For an effective job reallocation from humans to a robot, it is essential to know that it relies on individual expertise. There are two hand-over periods occasioned with RPA implementation.

First, the present process needs to communicate the detail execution of the process, as well as the exceptions. This is to ensure the robot executes the tasks correctly.

Secondly, the business owner needs to grasp how the robot is programmed. The essence of this is to solve likely errors. However, both hand-over periods demand detailed communication. A little misunderstanding between the process-owner and the RPA expert can destroy the RPA fundamentals.

What is the way out? Capture the knowledge of the process in the organization context and create room for reasonable adjustments to the RPA. Then allow spaces for dealing with client’s inquiries relating to the procedures.
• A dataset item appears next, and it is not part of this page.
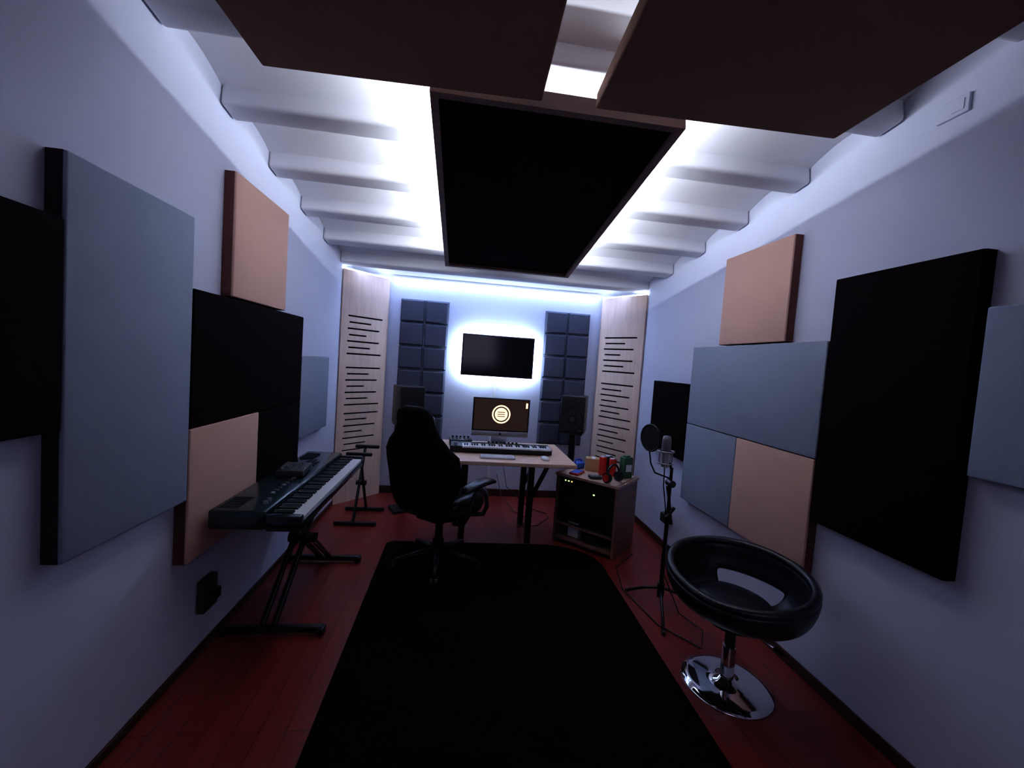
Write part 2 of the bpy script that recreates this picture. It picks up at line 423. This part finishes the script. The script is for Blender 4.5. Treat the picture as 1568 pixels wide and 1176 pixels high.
chair(-.09,2.98,-radians(36))

# ---------------- tub chair ----------------
def tubchair(x,y,ang):
    b=B(XF(x,y,0,ang))
    nt,nr=72,16;SY=.86;ZC=.405
    def prof(th,t):
        bk=(1+cos(th))/2  # 1 at back
        R_=.305-.02*(1-bk)**2
        zr=.505+.115*bk**.8
        zc=ZC
        if t<.5:
            r_=R_*.66*(t/.5);z=zc+.01*(t/.5)**2
        else:
            k=(t-.5)/.5;r_=R_*(.66+.34*sin(k*pi/2));z=zc+.01+(zr-zc-.01)*(1-cos(k*pi/2))
        return r_,z
    me=D.meshes.new('t');bm=bmesh.new()
    def pt(k,i):
        th=2*pi*k/nt;r_,z=prof(th,i/nr);return (r_*sin(th),r_*cos(th)*SY,z)
    G=[[bm.verts.new(pt(k,i)) for i in range(1,nr+1)] for k in range(nt)]
    cv=bm.verts.new((0,0,ZC))
    for k in range(nt):
        l=(k+1)%nt;bm.faces.new((cv,G[k][0],G[l][0]))
        th=2*pi*(k+.5)/nt;thd=min(th,2*pi-th)
        for i in range(nr-1):
            if thd<radians(34) and i in(7,8,9,10): continue
            bm.faces.new((G[k][i],G[k][i+1],G[l][i+1],G[l][i]))
    bmesh.ops.recalc_face_normals(bm,faces=bm.faces[:]);bm.normal_update()
    up=sum(f.normal.z for f in bm.faces)
    if up<0: bmesh.ops.reverse_faces(bm,faces=bm.faces[:])
    bm.to_mesh(me);bm.free()
    o=D.objects.new('t',me);SC.collection.objects.link(o)
    md=o.modifiers.new('s','SOLIDIFY');md.thickness=.04;md.offset=-1
    md=o.modifiers.new('b','SUBSURF');md.levels=1
    dg=bpy.context.evaluated_depsgraph_get();dg.update();em=o.evaluated_get(dg).to_mesh()
    b.add([v.co.copy() for v in em.vertices],[list(p.vertices) for p in em.polygons],LEATH,True)
    D.objects.remove(o)
    rim=[];rr=[]
    for k in range(64):
        th=2*pi*k/64;r_,z=prof(th,1);rim.append(((r_+.016)*sin(th),(r_+.016)*cos(th)*SY,z+.002));rr.append(.021)
    b.tube(rim,rr,LEATH,n=12,closed=True)
    # seat cushion
    b.loft([((0,-.015,ZC+.005),.165,.145,(1,0,0),(0,1,0)),((0,-.015,ZC+.03),.18,.158,(1,0,0),(0,1,0)),((0,-.015,ZC+.048),.165,.142,(1,0,0),(0,1,0)),((0,-.015,ZC+.055),.10,.09,(1,0,0),(0,1,0))],LEATH,n=48,e=1.0)
    b.cyl((0,0,.325),(0,0,.37),.12,BLKM);b.cyl((0,0,.02),(0,0,.20),.032,CHROME);b.cyl((0,0,.19),(0,0,.34),.024,BLKM)
    b.lathe([(.0001,.045),(.034,.045),(.045,.03),(.10,.022),(.17,.016),(.205,.008),(.21,0),(.0001,0)],CHROME,n=64)
    b.tube([(.05,0,.33),(.12,-.02,.325),(.2,-.05,.32)],.006,CHROME,n=8);b.cyl((.2,-.05,.32),(.24,-.065,.32),.01,BLK)
    return b.make('swivel_tub_chair',fix=False)
tubchair(1.40,1.82,-radians(55))

# ---------------- microphone stand ----------------
b=B();cx,cy=1.375,2.47
b.cyl((cx,cy,.09),(cx,cy,.62),.013,BLKM,n=12);b.cyl((cx,cy,.6),(cx,cy,.92),.010,BLKM,n=12)
b.cyl((cx,cy,.07),(cx,cy,.16),.022,BLK,n=14);b.cyl((cx,cy,.58),(cx,cy,.64),.02,BLK,n=14)
for a_ in (radians(130),radians(248),radians(10)):
    L_=.30 if a_>4 else (.23 if a_>1 else .3)
    e=(cx+L_*cos(a_),cy+L_*sin(a_),.013);b.tube([(cx,cy,.13),(cx+.1*cos(a_),cy+.1*sin(a_),.09),e],.009,BLKM,n=8);b.sph(e,.013,BLK)
b.cyl((cx-.02,cy-.02,.60),(cx+.04,cy+.0,.66),.012,BLK)
b.tube([(cx+.03,cy,.55),(cx,cy,.72),(cx-.02,cy,.80)],.009,BLKM)
b.cyl((cx,cy-.03,.82),(cx,cy+.03,.82),.022,BLK)
b.tube([(cx,cy,.9),(cx-.02,cy-.01,.95),(cx-.05,cy-.02,.965)],.008,BLKM)
mx,my=cx-.06,cy-.02
for z,r_ in((.955,.05),(1.03,.05)):
    b.tube([(mx+r_*cos(t*pi/12),my+r_*sin(t*pi/12),z) for t in range(24)],.004,SILV,n=6,closed=True)
for k in range(4):
    a_=k*pi/2+.4;b.cyl((mx+.05*cos(a_),my+.05*sin(a_),.955),(mx+.05*cos(a_),my+.05*sin(a_),1.03),.004,SILV,n=6)
b.cyl((mx,my,.93),(mx,my,1.03),.026,SILV,n=24);b.lathe([(.026,1.03),(.028,1.04),(.028,1.10),(.022,1.125),(.0001,1.13)],MGREY,n=24,c=(mx,my,0))
pc=Vector((mx-.14,my-.06,1.12));nrm=Vector((.95,.3,0)).normalized();u=Vector((-.3,.95,0)).normalized();w=Vector((0,0,1))
b.tube([pc+u*.08*cos(t*pi/16)+w*.08*sin(t*pi/16) for t in range(32)],.006,BLK,n=8,closed=True)
b.cyl(pc-nrm*.002,pc+nrm*.002,.078,BLK,n=32)
b.tube([pc-w*.08,pc-w*.16+nrm*.02,pc-w*.22+nrm*.06,Vector((cx-.03,cy-.02,.86)),Vector((cx,cy,.84))],.005,BLK,n=8)
b.tube([(mx,my,.93),(mx+.02,my+.03,.8),(cx+.03,cy+.04,.5),(cx+.03,cy+.03,.2),(cx+.08,cy-.1,.02),(cx+.15,cy-.25,.006),(cx+.05,cy-.4,.006),(cx-.1,cy-.2,.006),(cx-.17,cy+.2,.006),(cx-.1,cy+.5,.006),(1.5,3.2,.006)],.004,BLK,n=6);b.make('microphone_stand')

# ---------------- rack cabinet ----------------
ra=atan2(-.39,.41)
RT=XF(.88,3.47,0,ra)
b=B(RT);W,Dp,H=.56,.44,.60
for x in(.011,W-.011): b.box((x,Dp/2,H/2),(.022,Dp,H),RACKW)
b.box((W/2,Dp/2,H-.011),(W+.02,Dp+.01,.022),RACKT);b.box((W/2,Dp/2,.04),(W-.044,Dp,.02),RACKW);b.box((W/2,Dp-.01,H/2),(W-.044,.01,H-.05),BLK)
b.box((W/2,Dp/2,.16),(W-.044,Dp-.02,.015),RACKW)
z=.572
for h,kd in((.06,0),(.09,1),(.09,3),(.13,2)):
    b.box((W/2,.20,z-h/2),(W-.05,.36,h-.004),BLK)
    for s in(.04,W-.04): b.cyl((s,.02,z-h/2),(s,.015,z-h/2),.005,SILV,n=8)
    if kd==0:
        for k in range(6): b.cyl((.2+.04*k,.02,z-h/2),(.2+.04*k,.008,z-h/2),.009,DGREY,n=12)
        for k in range(3): b.box((.08+.03*k,.018,z-h/2),(.012,.004,.008),LEDG if k<2 else LEDR)
    elif kd==1:
        b.box((.12,.019,z-h/2),(.09,.004,.03),GLOSS)
        for k in range(4): b.box((.30+.05*k,.018,z-h/2+.01),(.014,.004,.01),LEDG if k in(1,) else DGREY)
    elif kd==3:
        for k in range(2): b.cyl((.15+.25*k,.02,z-h/2),(.15+.25*k,.005,z-h/2),.022,DGREY,n=18)
    else:
        b.box((.28,.019,z-h/2),(.40,.004,.08),GLOSS)
    z-=h
b.box((.16,.1,.115),(.10,.06,.13),WHITE);b.box((.34,.14,.085),(.15,.2,.06),DGREY)
b.make('rack_cabinet',.0015)
def onrack(lx,ly,z=0.601): 
    v=RT@Vector((lx,ly,z));return v
b=B(Matrix.Translation(onrack(.48,.09,.601))@Matrix.Rotation(.5,4,'Z'))
b.tube([(.075*cos(t*pi/14),.01,.045+.10*sin(t*pi/14)) for t in range(15)],.009,BLK,n=8)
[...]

Step 5. Monitor: Track your progress

Track the progress and prepare for likely circumstances that may arise. Provide an agile response to ensure proper risk management. This includes an engaged and committed employees, supply of talented individuals, and agility to leverage new business openings. Lifelong learning will support career relevance and reskilling of employees all through the period.

Position your employees for the future

Robotic Process Automation will undoubtedly facilitate a seismic shift in job designs. There will be requirements for new skills to implement reallocated roles. As soon as the case for change is explained, and employees are guided in the direction of the new job allocations, the possibility of enlarging the individual job scope exists.


Instead of replacing humans, the workforce will see a significant enlargement and job redistribution. Employees will focus less on recurring tasks as RPA will handle those jobs with quicker turnarounds. The human workforce will focus on more complex tasks, such as customer relationship and marketing. They will be permitted to assume roles that enhance their creativity and innovativeness, thus bringing about productivity at the individual and corporate levels.

Is your organization positioned for this Fourth Industrial Revolution?